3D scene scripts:
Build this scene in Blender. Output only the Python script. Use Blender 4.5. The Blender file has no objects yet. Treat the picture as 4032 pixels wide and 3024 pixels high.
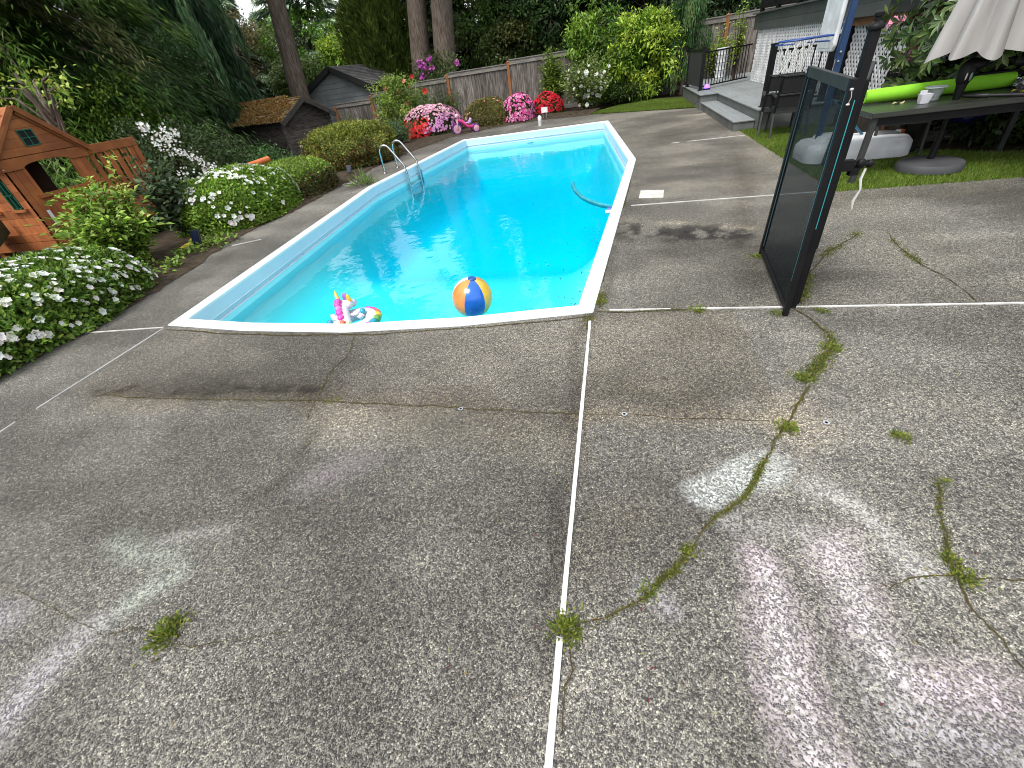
import bpy, math, random
import numpy as np
from mathutils import Vector, Matrix

# ------------------------------------------------------------------ camera, sky, sun, exposure
S = bpy.context.scene
C = S.collection
H = 1.7                                   # eye height above the pool deck
FPX, PW, PH = 1663.86, 4032.0, 3024.0     # focal length in pixels of the 4032 x 3024 frame
RM = np.array([[0.97601025, 0.17754698, -0.12602011],
               [0.00945415, -0.61281932, -0.7901665],
               [-0.21751923, 0.77001919, -0.59979649]])
cam_d = bpy.data.cameras.new('camera')
cam = bpy.data.objects.new('camera', cam_d)
C.objects.link(cam)
cam_d.sensor_fit = 'HORIZONTAL'
cam_d.sensor_width = 36.0
cam_d.lens = FPX / PW * 36.0
cam_d.clip_start = 0.05
cam_d.clip_end = 500.0
mw = Matrix.Identity(4)
for i in range(3):
    mw[i][0] = RM[0][i]
    mw[i][1] = -RM[1][i]
    mw[i][2] = -RM[2][i]
mw[2][3] = H
cam.matrix_world = mw
S.camera = cam

SUN_EL, SUN_AZ = math.radians(58), math.radians(205)   # azimuth measured clockwise from +Y
world = bpy.data.worlds.new('World')
S.world = world
world.use_nodes = True
wn, wl = world.node_tree.nodes, world.node_tree.links
wn.clear()
wo = wn.new('ShaderNodeOutputWorld')
bg = wn.new('ShaderNodeBackground')
bg.inputs[1].default_value = 0.10
sky = wn.new('ShaderNodeTexSky')
sky.sky_type = 'NISHITA'
sky.sun_disc = False
sky.sun_elevation = SUN_EL
sky.sun_rotation = SUN_AZ
sky.air_density = 1.0
sky.dust_density = 2.0
tc = wn.new('ShaderNodeTexCoord')
mp = wn.new('ShaderNodeMapping')
mp.inputs['Scale'].default_value = (1, 1, 2.2)
cn = wn.new('ShaderNodeTexNoise')
cn.inputs['Scale'].default_value = 2.6
cn.inputs['Detail'].default_value = 6
cr = wn.new('ShaderNodeValToRGB')
cr.color_ramp.elements[0].position = 0.30
cr.color_ramp.elements[0].color = (0.45, 0.45, 0.45, 1)
cr.color_ramp.elements[1].position = 0.58
cr.color_ramp.elements[1].color = (1, 1, 1, 1)
cm = wn.new('ShaderNodeMixRGB')
cm.inputs[2].default_value = (10.5, 10.7, 11.0, 1)     # cloud radiance before the background strength
wl.new(tc.outputs['Generated'], mp.inputs[0])
wl.new(mp.outputs[0], cn.inputs[0])
wl.new(cn.outputs[0], cr.inputs[0])
wl.new(cr.outputs[0], cm.inputs[0])
wl.new(sky.outputs[0], cm.inputs[1])
wl.new(cm.outputs[0], bg.inputs[0])
wl.new(bg.outputs[0], wo.inputs[0])

sun_d = bpy.data.lights.new('sun', 'SUN')
sun_d.energy = 2.3
sun_d.angle = math.radians(24)
sun_d.color = (1.0, 0.96, 0.90)
sun = bpy.data.objects.new('sun', sun_d)
C.objects.link(sun)
sdir = Vector((math.sin(SUN_AZ) * math.cos(SUN_EL), math.cos(SUN_AZ) * math.cos(SUN_EL), math.sin(SUN_EL)))
sun.rotation_euler = sdir.to_track_quat('Z', 'Y').to_euler()
sun.location = (0, -3, 12)

S.view_settings.view_transform = 'Standard'
S.view_settings.look = 'None'
S.view_settings.exposure = 0.62
S.view_settings.gamma = 1.0
S.render.engine = 'CYCLES'
cy = S.cycles
cy.max_bounces = 8
cy.diffuse_bounces = 3
cy.glossy_bounces = 4
cy.transmission_bounces = 4
cy.transparent_max_bounces = 12
cy.volume_bounces = 0
cy.caustics_reflective = False
cy.caustics_refractive = False
cy.sample_clamp_indirect = 6
cy.filter_width = 1.0
cy.use_denoising = True
cy.denoiser = 'OPENIMAGEDENOISE'

# ------------------------------------------------------------------ helpers: photo rays, tagging
C0 = np.array([0, 0, H])
def ray(px, py): return RM.T @ np.array([(px - 2016) / FPX, (py - 1512) / FPX, 1.0])
def G(px, py, z=0.0):
    d = ray(px, py); return C0 + d * (z - H) / d[2]
def AY(px, py, Y):
    d = ray(px, py); return C0 + d * Y / d[1]
def AX(px, py, X):
    d = ray(px, py); return C0 + d * X / d[0]

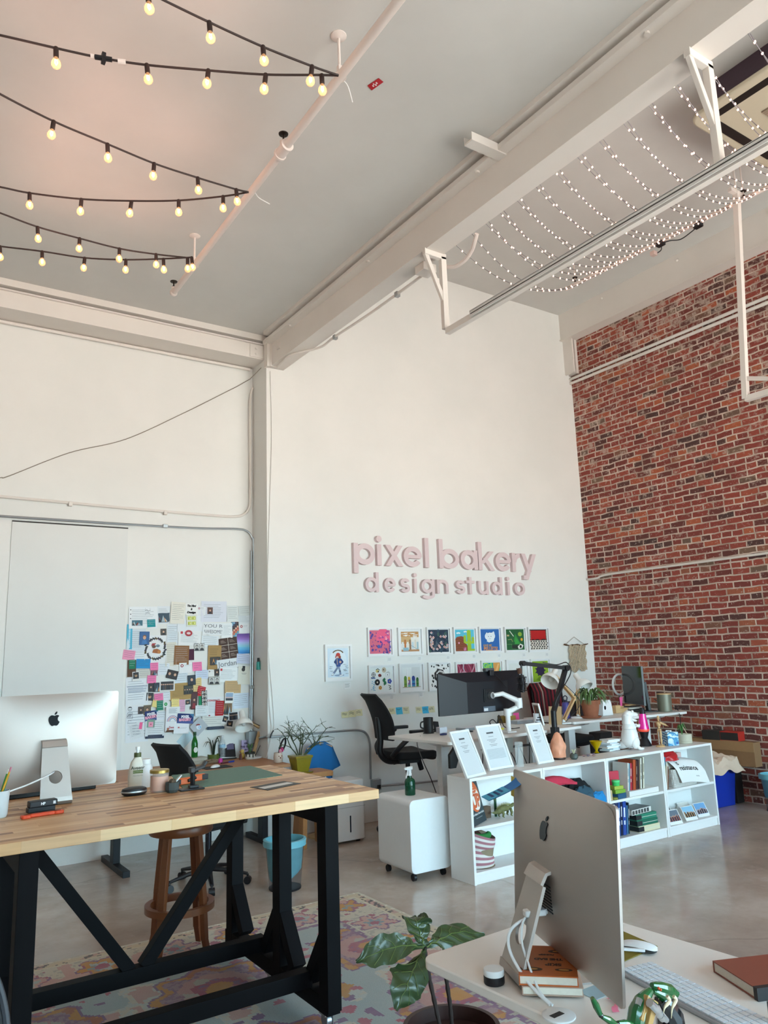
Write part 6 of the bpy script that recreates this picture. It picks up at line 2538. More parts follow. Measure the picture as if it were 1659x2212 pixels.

▶ _OBJECTIVE_
Repeat, with no pictures, each line from the beginning of the data through the line containing "from mathutils import Vector, Matrix", inclusive.

▶ _ANSWER TO THIS PROBLEM_
Build this scene in Blender. Output only the Python script. Use Blender 4.5. The Blender file has no objects yet. Treat the picture as 4032 pixels wide and 3024 pixels high.
import bpy, math, random
import numpy as np
from mathutils import Vector, Matrix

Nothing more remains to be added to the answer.